Die Personas des Projekts »Digitales Deutschland« sind Anwendungsbeispiele dieser Transformationsidee. Sie sind eine neue Aufbereitungsform wissenschaftlicher Erkenntnisse über die Digitalkompetenzen der Gesellschaft. Dabei verfolgen sie das Ziel, innerhalb bestimmter Bevölkerungsgruppen auch die Unterschiede und die Vielfalt an Bedürfnissen, Voraussetzungen etc. der Zielgruppen sichtbar zu machen, die in der Bildungsarbeit zu adressieren ist. Gerade damit geben sie Impulse für die Weiterentwicklung der Bildungsarbeit zu Digitalkompetenzen. Anders als Personas, die eher schematisch die gesamte Gesellschaft widerspiegeln sollen, fokussieren die DigiD-Personas zwei ausgewählte Bevölkerungsgruppen. Für Eltern mit minderjährigen Kindern im Haushalt und für höheraltrige Personen zeigen sie auf, welche unterschiedlichen Voraussetzungen, Motivlagen und Kompetenzen die jeweiligen Zielgruppen mitbringen. Diese Personas werden in gesonderten Beiträgen in diesem Magazin vorgestellt. Entwickelt wurden sie auf Basis der wissenschaftlichen Erkenntnisse der umfassenden Forschungsarbeiten im Projekt „Digitales Deutschland“. In die Entwicklung wurden zudem Expert*innen aus der Praxis mit ihren Praxiserfahrungen eingebunden – einerseits Selbstvertreter*innen, die sich aus der Binnenperspektive ihrer je eigenen Erfahrungen eingebracht haben, und andererseits Fachexpert*innen, die in unterschiedlichen Professionszusammenhängen mit der Zielgruppe arbeiten bzw. aufgrund ihrer administrativen oder konzeptionellen Arbeit über ein elaboriertes Zielgruppenwissen verfügen.
Laura Cousseran, Achim Lauber und Laura Sūna geben in ihrem Beitrag einen Einblick in die Entwicklung der Personas für die Zielgruppe „Eltern“, stellen die berücksichtigten Kategorien und die unterschiedlichen Merkmale vor und zeigen auf, welche Perspektiven sich für die Transformation der Bildungsarbeit in der Arbeit mit den Personas ergeben.
Cornelia Bogen und Anja Hartung-Griemberg stellen in ihrem Beitrag die Personas für die Zielgruppe der „höheraltrigen Personen“ vor. Auch hier werden die Entwicklungsschritte aufgezeigt und vorgestellt, wie die Personas „in action“ genutzt werden können.
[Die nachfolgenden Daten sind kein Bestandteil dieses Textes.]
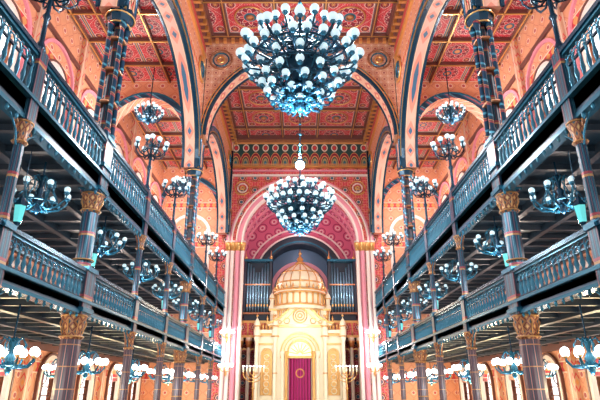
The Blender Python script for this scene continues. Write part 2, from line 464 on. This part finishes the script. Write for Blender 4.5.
def organ(sg):
    b=MB()
    x0,x1=2.6,4.85
    b.box(sg*x0,sg*x1,44.3,45.6,5.5,6.2,'organ_wood')
    b.box(sg*(x0-.1),sg*(x1+.1),44.15,45.7,6.1,6.25,'cornice_gold')
    n=8
    for i in range(n):
        t=i/(n-1); x=x0+.24+(x1-x0-.48)*t
        h=9.5+1.1*abs(cos(pi*t)) 
        b.lathe([(.03,6.2),(.1,6.7),(.1,6.9),(.1,h),(.08,h)],(sg*x,44.35-.15*sin(pi*t),0),8,'pipe')
        b.box(sg*x-.06,sg*x+.06,44.2-.15*sin(pi*t),44.3,6.75,6.95,'gold')
    for x in (x0,x1):
        b.box(sg*(x-.1),sg*(x+.1),44.2,45.6,6.2,10.9,'organ_wood')
        b.lathe([(.1,10.9),(.16,11.1),(.05,11.3),(.01,11.8)],(sg*x,44.4,0),8,'gold')
    b.box(sg*(x0-.1),sg*(x1+.1),44.75,45.6,6.2,10.8,'organ_wood')
    b.box(sg*(x0-.15),sg*(x1+.15),44.1,45.7,10.75,10.95,'iron_light')
    b.box(sg*x0,sg*x1,44.12,44.3,8.6,8.72,'cornice_gold')
    return b.obj('organ_pipe_case')
organ(-1); organ(1)

# ---------------------------------------------------------------- torah ark
b=MB(); ya=41.2
TA=lambda u,z,d:(u,ya-d,z)
b.box(-3.7,3.7,ya-.9,ya+2.2,-H,-H+.9,'ivory')
for i in range(5): b.box(-1.6,1.6,ya-.9-.3*(5-i),ya-.9,-H,-H+.18*(i+1),'cream')
for s_ in (-1,1):
    b.box(s_*1.75,s_*3.4,ya+.1,ya+1.9,-H+.9,4.0,'ivory')
    b.box(s_*1.7,s_*3.55,ya-.05,ya+2,4.0,4.2,'gold'); b.box(s_*1.7,s_*3.65,ya-.15,ya+2,4.2,4.45,'ivory')
    arch_band(b,TA,s_*2.6,.35,2.6,.35,.1,-.1,.08,'gold',n=14,leg=-.4)
    arch_band(b,TA,s_*2.6,.5,2.6,.5,.08,-.1,.04,'ivory',n=14,leg=-.6)
    b.strip(arch_pts(s_*2.6,.35,2.6,.35,14,-.4),[(s_*2.6,q[1]) for q in arch_pts(s_*2.6,.35,2.6,.35,14,-.4)],TA,-.09,-.07,'gold')
    for q in range(6):
        b.torus((s_*2.6,ya+.06,-.1+.5*q),.2,.035,'ivory',12,4,'y')
    for z in (3.3,-.9): b.box(s_*1.85,s_*3.35,ya+.0,ya+.2,z,z+.14,'gold')
    for i in range(7):
        b.lathe([(.09,4.45),(.05,4.6),(.1,4.75),(.01,4.98)],(s_*(1.9+.26*i),ya,0),8,'gold')
    for xx,top in ((1.95,5.2),(3.4,5.2)):
        b.lathe([(.26,-H+.9),(.26,-H+1.3),(.15,-H+1.5),(.15,3.5),(.27,3.95),(.27,4.45),(.2,4.5),(.2,top-.5),(.28,top-.45),(.22,top-.2),(.1,top+.05),(.03,top+.15),(.01,top+.5)],(s_*xx,ya-.15,0),10,'ivory')
        b.torus((s_*xx,ya-.15,3.95),.28,.05,'gold',14); b.torus((s_*xx,ya-.15,top-.47),.27,.05,'gold',14)
        b.torus((s_*xx,ya-.15,1.2),.17,.04,'gold',12); b.sphere((s_*xx,ya-.15,top+.35),.1,'gold')
    for xx in (1.35,1.05):
        b.lathe([(.2,-H+.9),(.2,-H+1.2),(.12,-H+1.4),(.12,2.3),(.2,2.65),(.2,2.8)],(s_*xx,ya-.35,0),10,'gold' if xx<1.1 else 'ivory')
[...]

Gerahmt werden diese Beiträge mit mehreren Interviews mit Praxis-Expert*innen, die am Entwicklungsprozess beteiligt waren.
Im Interview mit Nataša Eckert, Gesamtleitung ELTERNTALK, und Sophie Schmitz, Mitgründerin des Digital-Cafés, wird gezeigt, wie Personas in der Konzeption und Evaluation von Bildungsangeboten unterstützen können, um auf die vielfältigen Lernbedürfnisse einzugehen. Der Artikel beleuchtet dabei, wie solche Angebote für Erwachsene zu digitalen Themen, insbesondere für „Höheraltrige“ und „Eltern minderjähriger Kinder“, zielgruppengerecht gestaltet werden können.
Einen beispielhaften Einblick in die Arbeit mit Personas in der Praxis ermöglicht das Interview mit Anne-Kathrin Müller. Als (ehemalige) Integrationsbeauftragte hat sie viele Jahre die Integrationsprozesse der Stadt Ludwigsburg unterstützt. Im Interview spricht sie über ihre Erfahrungen und argumentiert, inwiefern Personas dazu beitragen können, eine inklusivere Gesellschaft zu gestalten.
Nicht zuletzt, aber wie in allen anderen Ausgaben unseres Magazins finden Sie auch wieder „Fünf Fragen“ und „Begriffe2Go“ – dieses Mal zu Personas.
Und abermals schließt das Magazin mit „Lieber Mensch …“ – einer Glosse aus der Perspektive einer Persona auf uns Menschen.
Im Namen des gesamten Projektteams wünsche ich viel Spaß und ertragreiche Transformationen beim Lesen.